Para a teoria da literatura, as obras
"Problemas da Poética de Dostoiévski" e
"A Cultura Popular na Idade Média e no
Renascimento - O Contexto de François
Rabelais", "Questões de Literatura e Estética (A Teoria do Romance)", assinadas Bakhtin (ele mesmo), e "The Formal
Method in Literary Scholarship - A Critical Introduction to Sociological Poetics"
(ainda sem tradução), assinada Medvedev e, em algumas edições, Bakhtin/
Medvedev, são fontes de referência para
estudos sobre o romance, os gêneros, a
polifonia, o riso, a carnavalização e para
os embates, hoje menos em voga, entre
as poéticas formalistas e as sociológicas.

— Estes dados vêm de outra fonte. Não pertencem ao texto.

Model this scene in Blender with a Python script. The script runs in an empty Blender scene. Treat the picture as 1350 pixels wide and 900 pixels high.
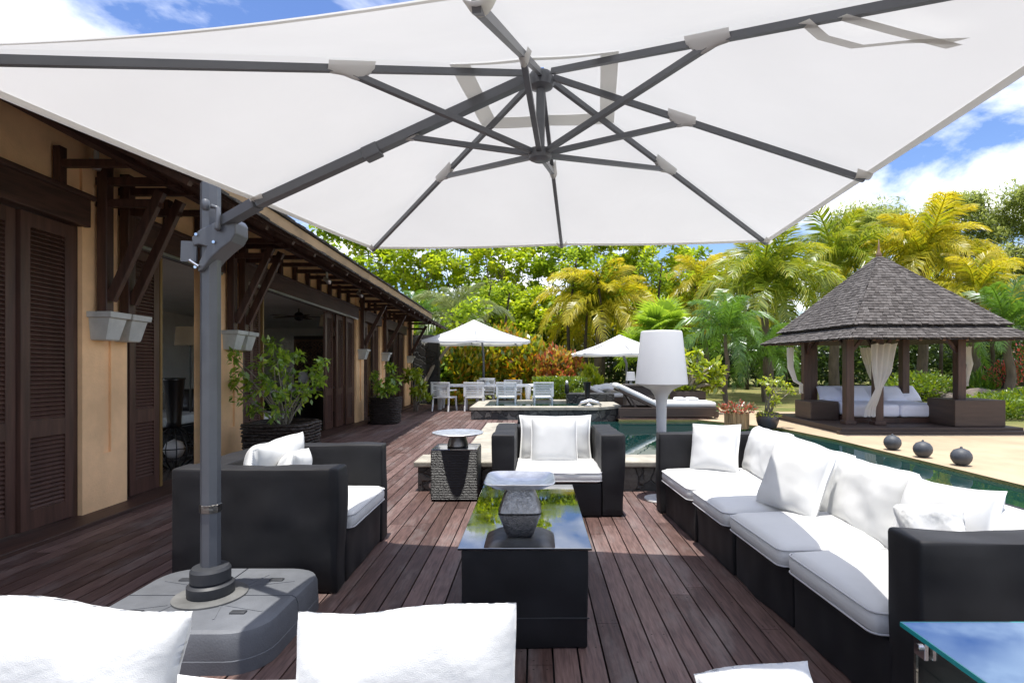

Para os estudos linguísticos, "Marxismo e Filosofia da Linguagem", assinada
Voloshinov e, em algumas edições,
Bakhtin (Voloshinov) ou apenas Bakhtin, e "A Estética da Criação Verbal",
conjunto de textos de arquivo, inacabados, redigidos em diferentes épocas, são
obras acolhidas como um novo paradigma para o enfrentamento da linguagem
enquanto trabalho construído entre sujeitos históricos, em interações efetivas,
materializadas nos textos e na vida.
No Brasil, o "pensamento bakhtiniano", que, como no resto do mundo, chegou de maneira fragmentada, esparsa,
teve e tem uma recepção que se poderia
chamar de ampla e irrestrita. Aí se encontram os estudiosos que, desde Bóris
Schnaiderman, responsável pela introdução efetiva desse pensador entre nós,
vêm atuando numa espécie de "hermenêutica do resgate", ou seja, tateando os
textos para reconstituir os fundamentos
filosóficos, as diretrizes e o alcance dessa
produção, tanto no momento em que foi
realizada quanto hoje, e, também, as
aplicações inadvertidas, ingenuamente
didáticas, que descaracterizam a especificidade desse pensamento. E é nesse panorama que o livro "Entre a Prosa e a
Poesia - Bakhtin e o Formalismo Russo",
de Cristovão Tezza, aparece como uma
importante contribuição.
Reconhecido ficcionista, Tezza escolhe, para núcleo do seu alentado texto,
um dos mais espinhosos temas da produção de Bakhtin e seu círculo: a concepção de poesia e sua posição numa teoria
estética. Se o discurso do romance tem o
respaldo de um estudo teórico longo, das
obras a respeito de Dostoiévski, Rabelais,
dos gêneros e autores que o caracterizam, do conceito de plurilinguismo que
o sustenta, a poesia, por outro lado, sem
um texto teórico que lhe seja inteiramente dedicado, encontra algumas formulações que desnorteiam até mesmo os
bakhtinianos mais convictos. Dentre
elas, a idéia de que, por oposição ao romance, a poesia seria monológica, contrariando, ainda que aparentemente, o
princípio básico da teoria que é o dialogismo.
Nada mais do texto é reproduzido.